The win avenged the 3-0 loss at the end of last season that denied Harvard the Ivy League championship. It was also the Crimson’s first defeat of Brown (2-2-1. 0-1) since 1996, the year Harvard last won an Ivy title.
“This was Coach Kerr’s first win over Brown,” junior forward Ladd Fitz said, “and it’s great to get a team like Brown out of the way.”
Ara, who had scored the first Harvard goal on a penalty kick, gathered the ball just past the 18 before booting the game-winner. The ball had been punched out of the penalty area by Gomez, who was sandwiched between one of his defenders and a Crimson forward.
“The ball came out to me about 25 yards out,” Ara said. “I just hit it first time and put it over the goalie’s head. It was basically an empty net.”
The winning goal came just when things were beginning to look their bleakest for Harvard.

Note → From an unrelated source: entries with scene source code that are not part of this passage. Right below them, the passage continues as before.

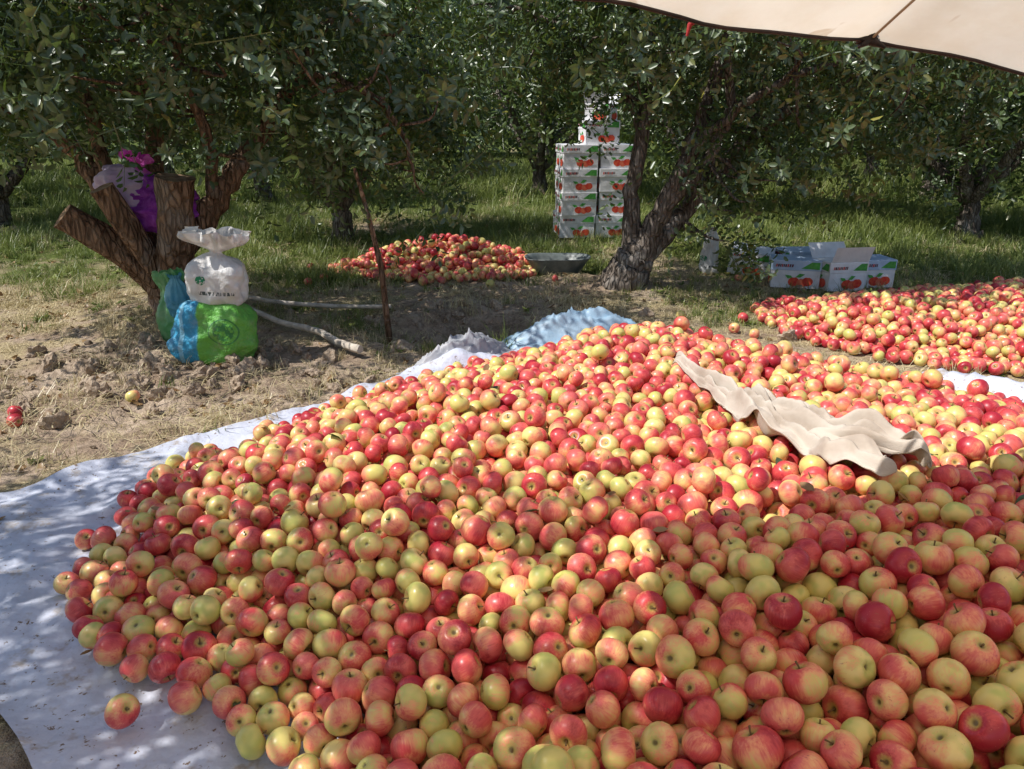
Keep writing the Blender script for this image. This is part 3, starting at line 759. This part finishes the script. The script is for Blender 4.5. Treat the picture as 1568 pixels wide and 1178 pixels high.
c=n.mix(n.math('MULTIPLY',bx,n.ramp(n.noise(n.mapping(co,(1,1,.2)),110,1),.5,.52)),c,(.08,.10,.10))
n.bsdf(c,.4,.4,n.bump(n.noise(co,16,5),.7,.025),.12);WP=m
bag('white_plastic_bag',(-1.83,4.66,gb+.345),[(0,.6,0),(.015,.9,0),(.08,1,0),(.18,1.02,.01),(.24,.93,.02),(.28,.62,.05),(.31,.24,.09),(.33,.2,.1),(.355,.5,.2),(.40,.85,.30),(.45,.95,.36)],.165,.125,WP,boxy=.5,wr=.12,seed=8,tilt=(.03,.06,.1))
GBG=simple('green_plastic',(.10,.40,.13),(.30,.50,.26),9,.3,.5,.6,20,.35)
BBG=simple('blue_plastic',(.05,.28,.44),(.20,.48,.56),9,.3,.5,.6,20,.3)
o=bag('hanging_plastic_bag',(-2.22,4.95,float(gz(-2.2,4.95))+.02),[(0,.3,.03),(.03,.8,.05),(.12,1,.07),(.25,.85,.1),(.36,.6,.13),(.44,.75,.18),(.50,.7,.22)],.12,.08,GBG,boxy=.9,wr=.3,seed=12,tilt=(0,-.08,0))
bag('blue_bag',(.06,-.05,.16),[(0,.3,.03),(.03,.8,.05),(.12,1,.08),(.22,.7,.12),(.28,.4,.15),(.31,.5,.2)],.09,.06,BBG,boxy=.9,wr=.3,seed=15,parent=o)
PUR=simple('purple_mesh',(.28,.03,.42),(.45,.10,.60),25,.6,.3,.8,120,.2);PNK=simple('pink_plastic',(.78,.06,.62),(.88,.3,.75),9,.4,.4,.6,20,.4)
WPK=simple('pale_plastic',(.72,.62,.76),(.58,.42,.66),9,.4,.4,.6,20,.2)
o=bag('purple_mesh_bag',(-2.60,5.60,.72),[(0,.4,0),(.04,.85,0),(.14,1,.02),(.26,.95,.03),(.34,.7,.05),(.38,.35,.08)],.28,.2,PUR,boxy=.85,wr=.28,seed=22,tilt=(0,.25,0))
bag('pale_bag',(-.20,-.03,.10),[(0,.4,0),(.04,.85,0),(.14,1,.03),(.24,.85,.05),(.30,.45,.08)],.20,.16,WPK,boxy=.85,wr=.28,seed=25,parent=o)
bag('pink_tie',(-.16,-.03,.36),[(0,.8,.05),(.03,.5,.1),(.06,.45,.2),(.10,.75,.35),(.13,.7,.5)],.12,.08,PNK,boxy=.9,wr=.35,seed=28,parent=o)
bag('white_sack',(2.02,7.75,float(gz(2.02,7.75))),[(0,.7,0),(.03,1,.02),(.2,.9,.05),(.34,.8,.06),(.42,.5,.1),(.46,.6,.15)],.085,.075,WP,boxy=.8,wr=.3,seed=31)

# ------------------------------------------------------------ cartons
m,nt=mat('carton_white');n=N(nt);co=n.coord()
n.bsdf(n.mix(n.ramp(n.noise(co,9,4),.4,.7),(.80,.80,.81),(.70,.69,.69)),.55,.3,n.bump(n.noise(co,10,3),.3,.03));CW=m
CB=simple('carton_blue',(.40,.52,.68),(.50,.60,.74),12,.5,.3)
PR=simple('print_red',(.60,.03,.03),(.72,.12,.05),25,.4);PG=simple('print_green',(.05,.28,.05),(.12,.40,.08),30,.4);PK=simple('print_dark',(.10,.04,.05),(.2,.05,.06),30,.5);PO=simple('print_orange',(.66,.10,.06),(.72,.20,.10),30,.4)
def carton(loc,rot,w=.46,d=.34,h=.29,lid=None,flaps=False,seed=0):
    rnd=random.Random(seed);bm=bmesh.new()
    def box(cx,cy,cz,sx,sy,sz,mi=0,bev=.004):
        r=bmesh.ops.create_cube(bm,size=1);vs=r['verts']
        for v in vs:v.co=Vector((v.co.x*sx+cx+rnd.uniform(-.004,.004),v.co.y*sy+cy,v.co.z*sz+cz))
        fs={f for v in vs for f in v.link_faces};es={e for v in vs for e in v.link_edges}
        for f in fs:f.material_index=mi
        rb=bmesh.ops.bevel(bm,geom=list(es),offset=bev,segments=2,profile=.5,affect='EDGES')
        for f in rb['faces']:f.material_index=mi
    box(0,0,h/2-.003,w-.012,d-.012,h-.006)
    lh=h*.36
    box(0,0,h-lh/2,w,d,lh,1 if lid else 0)
    def poly(face,pts,mi,off):
        vs=[]
        for a,b in pts:
            o_=off+.004 if b>h*.63 else off
            if face==0:c=(a,-d/2-o_,b)
            elif face==1:c=(-w/2-o_,-a,b)
            elif face==2:c=(w/2+o_,a,b)
            else:c=(-a,d/2+o_,b)
            vs.append(bm.verts.new(c))
        f=bm.faces.new(vs);f.material_index=mi
    def disc(face,cx,cz,r,mi,off,sq=1.0):
        poly(face,[(cx+r*math.cos(q*.3927)*(1+.06*math.cos(q*.785)),cz+sq*r*math.sin(q*.3927)*(1-.12*(q==4))) for q in range(16)],mi,off)
    for face,W in((0,w),(3,w),(1,d),(2,d)):
        q=W*.5;k=.9 if face in(0,3) else .75
        disc(face,-q*.05*k,h*.24,.048,2,.0005,.92);disc(face,q*.30*k,h*.21,.044,5,.0012,.92);disc(face,q*.55*k,h*.26,.046,2,.002,.92)
        poly(face,[(q*.0,h*.40),(q*.16,h*.54),(q*.38,h*.52),(q*.20,h*.40)],3,.0026)
        poly(face,[(-q*.30,h*.36),(-q*.42,h*.48),(-q*.18,h*.46),(-q*.1,h*.38)],3,.0032)
        poly(face,[(q*.20,h*.72),(q*.92,h*.70),(q*.92,h*.95),(q*.60,h*.95)],3,.0005)
        x=-q*.82
        for i in range(9):
            ww=rnd.uniform(.008,.016)
            if x+ww>q*.05:break
            poly(face,[(x,h*.76),(x+ww,h*.76),(x+ww+.004,h*.86),(x+.004,h*.86)],4 if i%3 else 2,.0005);x+=ww+.006
    if flaps:
        for sg,an in((-1,1.15),(1,.9)):
            y0=sg*d/2*.98;L=d*.5
            vs=[bm.verts.new((-w/2+.004,y0,h)),bm.verts.new((w/2-.004,y0,h)),bm.verts.new((w/2-.004,y0+sg*L*math.cos(an),h+L*math.sin(an))),bm.verts.new((-w/2+.004,y0+sg*L*math.cos(an),h+L*math.sin(an)))]
            bm.faces.new(vs)
    me=bpy.data.meshes.new('carton_box');bm.to_mesh(me);bm.free()
    for q in(CW,CB,PR,PG,PK,PO):me.materials.append(q)
    o=bpy.data.objects.new('carton_box',me);COL.objects.link(o);o.location=loc;o.rotation_euler=rot if isinstance(rot,tuple) else (0,0,rot)
    return o
def G(x,y):return float(gz(x,y))
s=0;g4=G(1.1,10.4)+.01
for row in range(4):
    for c_ in range(2):
        for dd in range(2):
            s+=1
            carton((.86+c_*.475+random.uniform(-.02,.02)-.02*dd,10.2+dd*.36+random.uniform(-.03,.03)+c_*.05,g4+row*.292),.10+random.uniform(-.07,.07),seed=s)
carton((1.12,10.32,g4+4*.292),.2,seed=50)
carton((1.14,10.30,g4+5*.292),-.5,w=.34,d=.3,h=.2,seed=51,flaps=True)
carton((2.42,7.72,G(2.4,7.7)+.02),(.1,.12,-.35),.42,.32,.25,seed=61)
carton((2.66,7.12,G(2.72,7.12)+.005),-.25,.44,.34,.26,lid=1,seed=62)
carton((2.92,7.62,G(3.0,7.6)+.01),.1,.44,.34,.26,lid=1,seed=63)
carton((3.02,6.98,G(3.1,7)+.005),.18,.38,.32,.26,seed=64,flaps=True)
carton((3.38,7.18,G(3.4,7.1)+.005),.05,.38,.33,.26,lid=1,seed=65)

# ------------------------------------------------------------ stake, fallen branches, basin
T=Tubes();g0=G(-.88,5.2)
T.add([(-.86,5.2,g0-.05),(-.88,5.2,g0+.25),(-.90,5.2,g0+.6),(-.97,5.22,g0+.95),(-1.06,5.3,g0+1.25)],[.024,.023,.021,.016,.012],8,True,.05)
T.obj('wooden_stake',[BARK])
DB=simple('dry_branch',(.46,.40,.33),(.66,.59,.50),15,.85,.2,.5,40)
def lying(name,pts,r0,r1):
    T=Tubes();pp=smooth_path([(a,b,0) for a,b in pts],6);zz=np.array([G(q[0],q[1]) for q in pp])
    zz=np.maximum(zz,np.convolve(np.pad(zz,2,'edge'),np.ones(5)/5,'valid'))
    P=[(q[0]+random.uniform(-.012,.012),q[1],z+r0+.045) for q,z in zip(pp,zz)]
    T.add(P,list(np.linspace(r0,r1,len(P))),8,True,.08);return T.obj(name,[DB])
lying('fallen_branch',[(-2.25,6.0),(-1.8,5.98),(-1.3,5.88),(-.95,5.86)],.020,.016)
lying('fallen_branch',[(-2.1,5.75),(-1.75,5.42),(-1.35,5.1),(-1.15,4.85),(-.98,4.68)],.018,.028)
CR=simple('basin_grey',(.10,.12,.12),(.20,.22,.21),10,.4)
cz=G(.45,7.5)+.01;cY=7.5;bv=[];pr=[(0,.20,0),(.03,.235,0),(.13,.30,0),(.155,.325,0),(.165,.33,0),(.160,.31,0),(.13,.285,0),(.03,.22,0),(.012,.15,0),(.010,.01,0)]
for z_,r_,_ in pr:
    for i in range(40):
        a=6.28318*i/40;bv.append((.45+r_*math.cos(a),cY+r_*.75*math.sin(a),cz+z_+.006*math.sin(3*a)))
mesh_obj('plastic_basin',bv,grid_faces(40,len(pr),True)+[tuple(reversed(range(40)))],[CR])

# ------------------------------------------------------------ parasol over the near side
apex=np.array((1.2,.3,2.42));rim=np.array([(.94,2.19,1.66),(2.7,2.4,1.5),(3.3,.3,1.6),(2.6,-1.7,1.7),(1,-2.1,1.7),(-.6,-1.5,1.75),(-1.0,.1,1.9),(-.6,1.69,1.84)])
v=[];RR=30;SS=24;nr=8*SS
for j in range(RR+1):
    f=j/RR
    for i in range(8):
        a,b=rim[i],rim[(i+1)%8]
        for s_ in range(SS):
            u=s_/SS;e_=a*(1-u)+b*u;mid=4*u*(1-u)
            p=apex*(1-f)+e_*f
            p[2]-=.09*mid*f*(1-.4*f); p[2]+=.10*f*(1-f)
            p[2]+=.008*math.sin(f*20+i*2+u*9)*mid+.010*abs(math.sin(u*13+i+f*3))*f*mid+.020*(float(vn(p[0]*6,p[1]*6,301))-.5)*mid
            p[:2]+=(apex[:2]-e_[:2])*.035*mid*f*f
            v.append(p)
m,nt=mat('parasol_fabric');n=N(nt);co=n.coord()
c=n.mix(n.ramp(n.noise(co,3,5,.6),.35,.7),(.88,.77,.62),(.78,.64,.47))
nz=n.noise(co,1.6,4,.7,1.5)
c=n.mix(n.math('MULTIPLY',n.ramp(nz,.54,.57),n.ramp(nz,.62,.58,0,.55)),c,(.55,.38,.22))
n.bsdf(c,.85,.1,n.bump(n.noise(co,8,4),.6,.04),.62)
par=mesh_obj('parasol',v,grid_faces(nr,RR+1,True),[m])
DK=simple('dark_strap',(.02,.015,.015),(.05,.03,.03),20,.6);MET=simple('pole_metal',(.45,.43,.4),(.55,.53,.5),9,.35,.5)
RED=simple('red_ribbon',(.30,.015,.02),(.4,.03,.03),20,.7)
T=Tubes();last=v[RR*nr:];last=[Vector(p)+Vector((0,0,-.003)) for p in last]+[Vector(last[0])]
T.add(last,[.005]*len(last),6,False);T.obj('hem',[DK],par)
T=Tubes()
for i in range(8):
    col=[Vector(v[j*nr+i*SS])+Vector((0,0,-.007)) for j in range(RR+1)];T.add(col,[.0035]*len(col),6,True)
T.obj('ribs',[simple('rib_brown',(.34,.24,.16),(.44,.32,.21),9,.5)],par)
T=Tubes()
for i in range(8):
    p=Vector(rim[i])
    for k in range(10):
        d=Vector((random.choice((-1,1))*random.uniform(.02,.05),random.uniform(-.02,.015),random.uniform(-.028,.024)))
        T.add([p-d*.3+Vector((0,-.02,.01)),p+Vector((0,-.01,-.004)),p+d],[.007,.014,.004],6,True,.2)
T.obj('corner_ties',[DK],par)
T=Tubes();T.add([(1.2,.3,-.0),(1.2,.3,2.44)],[.022,.02],12,True);T.obj('pole',[MET],par)
T=Tubes();q=Vector((.46,2.02,1.700));T.add([q+Vector((.03,0,.0)),q,q+Vector((-.015,0,-.012)),q+Vector((-.03,0,-.025)),q+Vector((-.035,0,-.05))],[.005,.009,.009,.006,.003],6,True);T.obj('ribbon',[RED],par)

# ------------------------------------------------------------ light, sky, camera
sunv=Vector((-.55,-.16,.82)).normalized()
L=bpy.data.lights.new('sun','SUN');L.energy=5.0;L.angle=math.radians(.5);L.color=(1,.965,.91)
lo=bpy.data.objects.new('sun',L);COL.objects.link(lo);lo.rotation_euler=(-sunv).to_track_quat('-Z','Y').to_euler()
w=bpy.data.worlds.new('World');scene.world=w;w.use_nodes=True;nt=w.node_tree;nt.nodes.clear()
sk=nt.nodes.new('ShaderNodeTexSky');sk.sky_type='NISHITA';sk.sun_disc=False
sk.sun_elevation=math.asin(sunv.z);sk.sun_rotation=math.atan2(sunv.x,sunv.y)
bg=nt.nodes.new('ShaderNodeBackground');bg.inputs[1].default_value=.15
ou=nt.nodes.new('ShaderNodeOutputWorld');nt.links.new(sk.outputs[0],bg.inputs[0]);nt.links.new(bg.outputs[0],ou.inputs[0])
cam=bpy.data.cameras.new('camera');cam.lens=26.68;cam.sensor_width=36;cam.clip_end=1000;cam.clip_start=.05
co_=bpy.data.objects.new('camera',cam);COL.objects.link(co_);co_.location=(0,0,1.45);co_.rotation_euler=(math.radians(90-19),0,0)
scene.camera=co_
scene.view_settings.view_transform='Standard';scene.view_settings.look='None';scene.view_settings.exposure=0
print('apples',len(MP))
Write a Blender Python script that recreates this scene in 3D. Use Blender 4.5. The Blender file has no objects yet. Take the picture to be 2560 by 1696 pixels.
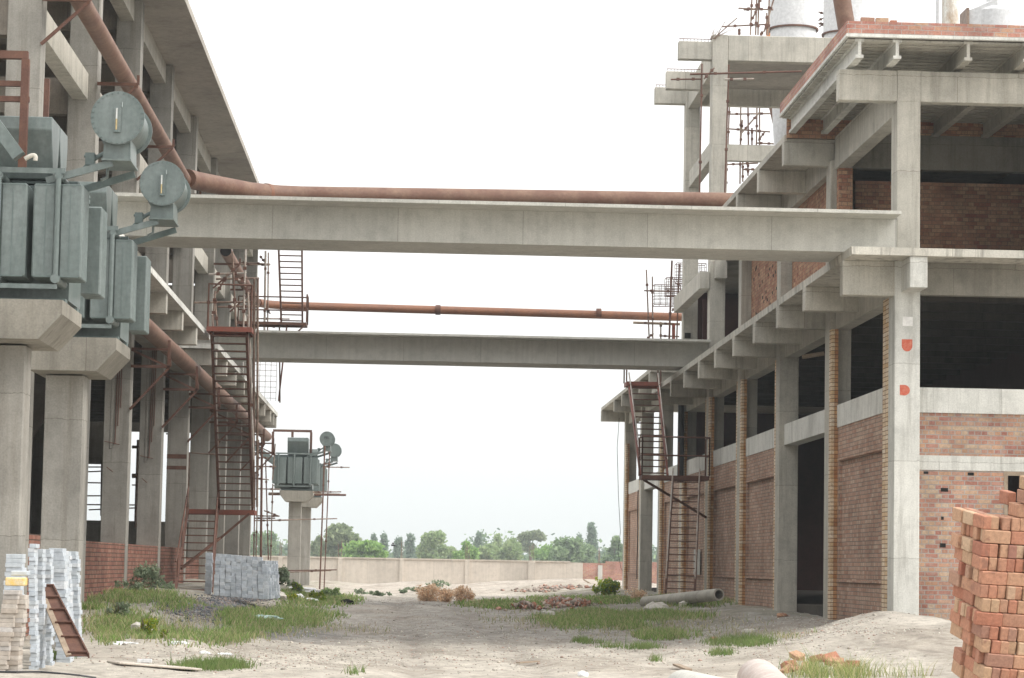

Momentum had shifted in the Bears’ favor after Brown junior Adom Crew scored in the 65th minute on a header off a corner kick to tie the game at one.
Brown went on the attack after that, taking a number of hard shots from the outside and kicking crosses over the middle.
But Harvard struck back on Ara’s tally, his seventh of the season.
Down 2-1 with about 15 minutes to play, Brown (2-2-1, 0-1) began to get desperate.
Though the Brown forwards attacked relentlessly, the Harvard defense refused to allow them many quality shots, and anything that did get by was gobbled up by sophomore goalie Jamie Roth, who finished with nine saves.
In the closing minutes, Brown had a couple of head balls that went wide of the goal by inches, to the relief of the few scattered Harvard fans in the stands.
The Crimson’s first goal came in the 36th minute. Captain Micheal Cornish was tripped from behind about five yards in front of the Brown goal. The whistle blew immediately, and Kevin Ara lined up to take the penalty kick.
He struck it hard to the lower left hand corner of the net, fooling Gomez, who had lunged to his right.
The Crimson players got another break soon after they found they would be playing a man up for the rest of the game.
Less then a minute after he had scored the opening goal, Ara was decked by a Brown defender Seth Quidachay-Swan.
He was immediately issued a red card and taken off the field. Ara remained on the ground for a few minutes but was eventually able to get up and walk off the field—and, of course, return later to score again.
“I had megged one kid and passed it off,” Ara said. “Then the ball got played back to me, and he hit me in the face with an elbow, but the ref didn’t see it. Then the [Quidachay-Swan] knocked me down with his elbow and got the red card.”
The action was physical all game long.
Five players in all recieved yellow cards, and play was constantly stopped for penalties and injuries.
Fritz, playing with a cast on his hand, set the tone for Harvard early by crashing into the Brown goalie on three consecutive possessions in the beginning of the first half.
“That’s the way it always is with Brown,” Fritz said. “That’s their style of play. They’re bruisers. Last year they came and knocked us around, so we couldn’t let that happen again.”
The physical style of play may have left Harvard with a few players injured.
Both Cornish (knee) and senior Mike Lobach (hamstring) are questionable for Harvard’s game against Providence tomorrow, when they will try to extend their winning streak to five games.